2011年8月28日日曜日

High Debt Levels Poised to Stunt Growth - Wall Street Journal (blog)

New research suggests the high and rising debt of the U.S., Japan and Europe will stunt economic growth unless countries act quickly to contain it.

A paper presented Friday by three economists at the Bank for International Settlements finds that debt–be it government or corporate–starts to weigh on growth when it rises close to an economy’s annual output, a predicament currently shared by almost all of the world’s largest advanced economies.

Stephen G. Cecchetti, M.S. Mohanty and Fabrizio Zampolli show that public debt begins to hurt once it rises from a range of between 80% to 100% of gross domestic product. The threshold is above 90% of GDP for corporate debt and around 85% of GDP for household debt, though the economists warn the latter is only their best guess.

The research provides food for thought at the Kansas City Federal Reserve Bank’s annual summer retreat of top global policy makers in Wyoming’s Grand Teton Mountains. The findings are similar to results from a January 2010 paper by economists Carmen Reinhart and Kenneth Rogoff, even though the data set and analysis are different, reinforcing the point that advanced countries hit by the financial crisis now face a big challenge in managing economies loaded with debt.

In 2010, the U.S., Japan, the U.K., France, Italy and Canada all had public-debt levels above 80% of GDP, according to Organization for Economic Cooperation and Development data used in the paper. Germany was the only country in the Group of Seven industrialized nations just under that threshold.

“Countries with high debt must act quickly and decisively to address fiscal problems,” the paper says. “The longer they wait, the bigger the negative impact will be on growth.”

The research shows that in an economy where public debt rises from 80% of GDP to 90% of GDP–or any 10-percentage-point increase beyond that–subsequent average annual growth rates will tend to be more than 1/10 of a percentage point lower than without the debt increase. For corporate debt, the drag on growth kicks in once it increases beyond 90% of GDP and the impact is only half as big.

Asked by Bank of Mexico Governor Agustin Carstens about the optimal rate of debt for growth, BIS economist Cecchetti said he recommends countries keep “substantially” lower level of debt than the thresholds suggested by the paper.

U.S. government debt shot up to 97% of GDP last year from only 58% in 2000. The increase was particularly sharp in recent years, when President Barack Obama boosted spending to fight the financial crisis and recession of 2008 and 2009. Growth has been disappointingly slow since the recovery began around mid-2009 and there are now fears of a new recession.

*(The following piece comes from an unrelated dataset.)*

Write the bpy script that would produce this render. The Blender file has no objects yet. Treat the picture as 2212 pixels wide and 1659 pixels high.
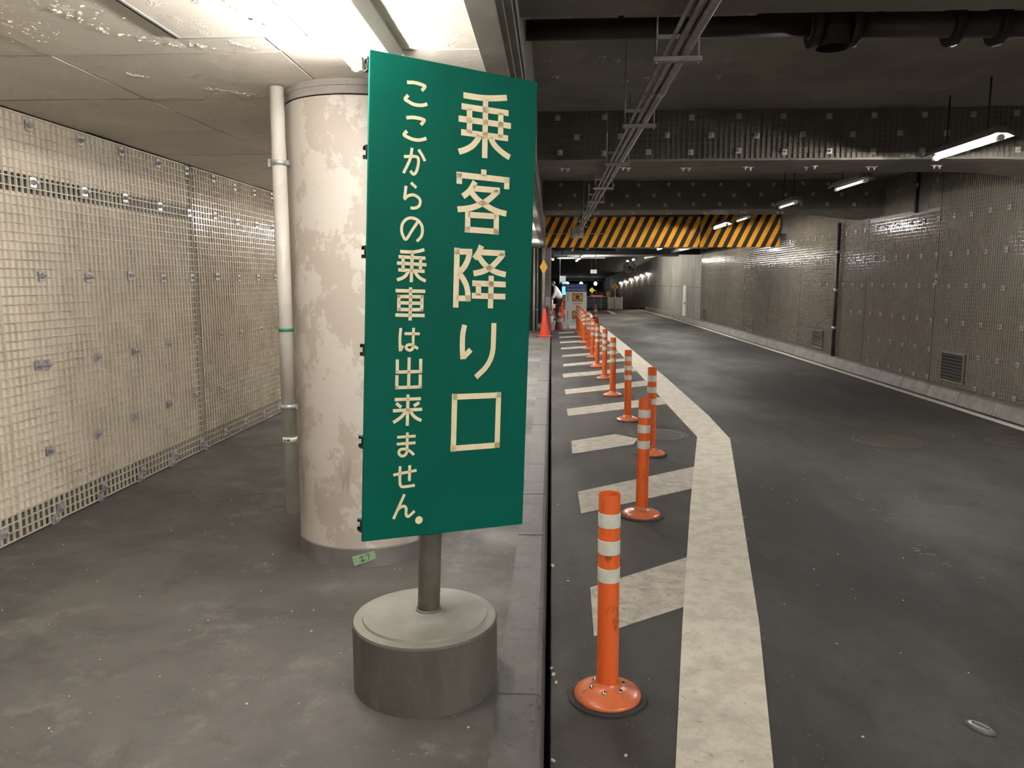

The U.S. faces an uphill task in keeping its debt under control because Republicans in Congress oppose Obama’s plan to mix spending cuts and tax increases to slash the country’s huge budget deficit. One small positive in the paper: The U.S. has the lowest level of corporate debt among G-7 countries, at 76% of GDP.

A separate paper presented at the Jackson Hole gathering by Harvard economists Katherine Baicker and Amitabh Chandra argues that health-care spending in the U.S. is highly inefficient and, if left unchecked, could lead the world’s largest economy to accumulate more public debt than Greece.

Though all of the largest advanced economies look in bad shape, Japan’s situation seems particularly dire. Public debt is now at a staggering 213% of GDP, from 145% in 2000.

Japanese companies also have the highest level of company debt of the world’s largest economies, at 161% of GDP in 2010, according to the paper from the BIS economists. The Asian country’s anemic growth rates over the last decade lend credence to the research findings.

In Europe, where concerns about a fiscal crisis are forcing countries such as Italy to make aggressive budget cuts, the picture is mixed. Among the euro zone’s three largest economies, Germany is in the best shape with public debt below the danger zone at 77% of GDP and corporate debt equal to total output last year–lower than in Italy and France. Italian Premier Silvio Berlusconi faces the worst problems, with public debt at 129% of GDP in 2010. That ratio was only slightly below Greece’s, which was 132% of GDP last year.